24 Mart 2009 Salı

Daralma bütçeyi vuruyor

Küresel kriz, dünya ekonomilerinde ciddi hasarlar bırakırken, bütçelerde de rekor açıklara yol açıyor.
ABD'de, eylülde sona erecek olan 2009 mali yılı tahmini bütçe açığının 1,75 trilyon dolar olması bekleniyor. Ülke GSYH'sının yüzde 12,3'üne denk gelen bu tutar, İkinci Dünya Savaşı'ndan bu yana görülen en büyük açık. Hem tutar, hem nisbi olarak.

Açığın bu kadar büyük olmasının sebebi, batık bankalar ve şirketlere aktarılan paraların yanı sıra ekonomiyi canlandırmak için açıklanan tedbir paketleri.

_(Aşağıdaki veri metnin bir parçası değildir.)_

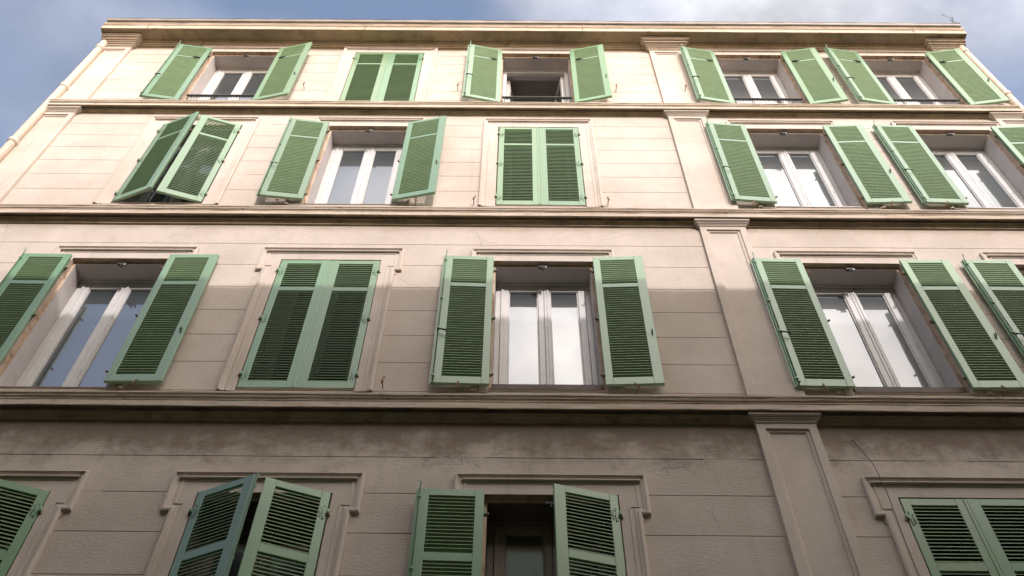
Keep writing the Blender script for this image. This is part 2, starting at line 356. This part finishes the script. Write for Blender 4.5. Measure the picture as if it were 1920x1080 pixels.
ledge(7.04, 7.295, 1); ledge(10.58, 10.80, 2); ledge(13.755, 13.92, 3); ledge(3.5, 3.76, 4)
def cornice():
    z = 16.38; q = 16.492
    prof = [(0, z), (.03, z + .002), (.033, z + .03), (.055, z + .04), (.06, z + .075), (.09, z + .085), (.095, q), (.285, q + .004), (.288, q - .012), (.30, q - .01), (.302, q + .085), (.31, q + .10), (.292, q + .104), (.292, q + .125), (.312, q + .135), (.318, q + .155), (.33, q + .17), (.33, q + .185), (.30, q + .195), (0, q + .26)]
    b = MB(); sweep_x(b, prof, XL, XR, seed=12, amp=.005, mi=(1, 1, 1, 1, 1, 1, 1, 1))
    c = b.obj("cornice", [M_ledge, M_under], house, dz=EYE)
    gt = MB(); gp = [(.295, q + .192), (.34, q + .190), (.362, q + .200), (.372, q + .225), (.372, q + .252), (.379, q + .258), (.366, q + .262), (.295, q + .215)]
    sweep_x(gt, gp, XL + .05, XR - .04, seed=15, amp=.006, ret=False)
    for e in (XL + .05, XR - .04): gt.face([(e, -p, zz) for p, zz in gp])
    gt.obj("gutter", M_zinc, c, dz=EYE)
    for x in (-6.2, -2.55, 1.1, 6.65):
        s = MB(); s.tube([(x, -.296, q - .004), (x + .004, -.31, q + .10), (x + .02, -.318, q + .17), (x + .02, -.338, q + .19)], .006, 5); s.obj("gutter_bracket", M_rust, c, dz=EYE)
cornice()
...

Sadece ABD değil, Kanada'dan AB ülkelerine ve Japonya'ya kadar pek çok gelişmiş ülke, ekonomideki çöküşü durdurabilmek için bütçede açık verme pahasına tedbirler açıklıyor. Kemer sıkmanın krizi daha da derinleştireceği korkusu var çünkü.

Böyle olunca ülkeler, hükümetler bütçe sorunuyla boğuşuyor. Bir yanda durgunluk sebebiyle azalan ve azalması beklenen bütçe gelirleri, diğer yanda artan harcamalar.

2009'un ilk iki ayına ilişkin bütçe rakamları, Türkiye'de de gelirlerin neredeyse yerinde saydığını, harcamalarınsa arttığını gösteriyor. Maliye Bakanlığı'nın verilerine göre, şubat ayındaki bütçe açığı 7,39 milyar TL olarak gerçekleşti. Yılın ilk iki ayına ait toplam rakam ise 10,36 milyar TL. Bu, yıl sonu için öngörülen 10,4 milyarlık açık hedefine yakın bir tutar.

Açığın temel sebebi, giderler yüzde 35,5 oranında artarken gelirlerin yüzde 2,5 gibi düşük oranda artış kaydetmesi. Gider tarafında, faiz hariç harcamalar yüzde 29,5, faiz harcamaları da yüzde 51,6 oranında artmış.

Gelirlerin bu kadar az artış göstermesinin (enflasyonu dikkate alırsak düşüş söz konusu) sebebi, bütçe gelirlerinin yüzde 80'ini oluşturan vergi gelirlerinin azalması. Yılın ilk iki ayında vergi gelirlerinde yüzde 5,8'lik düşüş var. Geçen yılın ilk iki ayında 29,34 milyar olan rakam, bu yıl aynı dönemde 27,63 milyar TL'ye inmiş.

Detaylara baktığımızda ise, ekonomideki daralma noktalarını net olarak görüyoruz. Mesela motorlu taşıt araçlarına ilişkin ÖTV, yüzde 37,3 küçülmüş. Yani satışların düşmesi doğrudan vergi gelirlerine de yansımış. Sadece üretime ve istihdama değil.

Dayanıklı tüketim malları üzerinden alınan ÖTV'de yüzde 35,2'lik kayıp söz konusu.

Dış ticaretin hızlı bir gerileme kaydetmesi de, bu alandaki vergilerin yüksek oranda düşmesine yol açmış.

Görünen o ki, bir süre önce açıklanan ve üç ay devam edecek olan otomotiv, beyaz eşya ve konuttaki vergi indirimi, vergi gelirlerindeki düşüşü önleme açısından da çok önemli bir adım. Muhtemelen mart ve nisan aylarındaki bütçe sonuçları, ÖTV'deki düşüşün hafiflediğini gösterecek. Yarı yarıya yapılan indirime rağmen.

Hatırladığım kadarıyla Türkiye, ilk kez bir krizle mücadele ederken ciddi boyutta vergi indirimine gidiyor. Oysa bizler için kriz demek, bir anda yükselen faiz, kur ve enflasyon yanında olağanüstü vergiler demekti.

Eğer kamu kesimi de, özel sektör gibi, ciddi borç yükü altında bulunsa, bütçe dengeleri eskisi gibi zayıf olsaydı, büyük sıkıntılar yaşayabilirdik. Ve bu tür tedbirlere müracaat etmek hayal olabilirdi. Şu ana kadar herhangi bir batık faturasının ortaya çıkmaması da büyük bir avantaj. Bu sayede tedbirler, ekonomiyi canlandırmaya odaklanabiliyor. Ama yine de dikkati elden bırakmamak gerekiyor. Henüz dünyada sular durulmadı.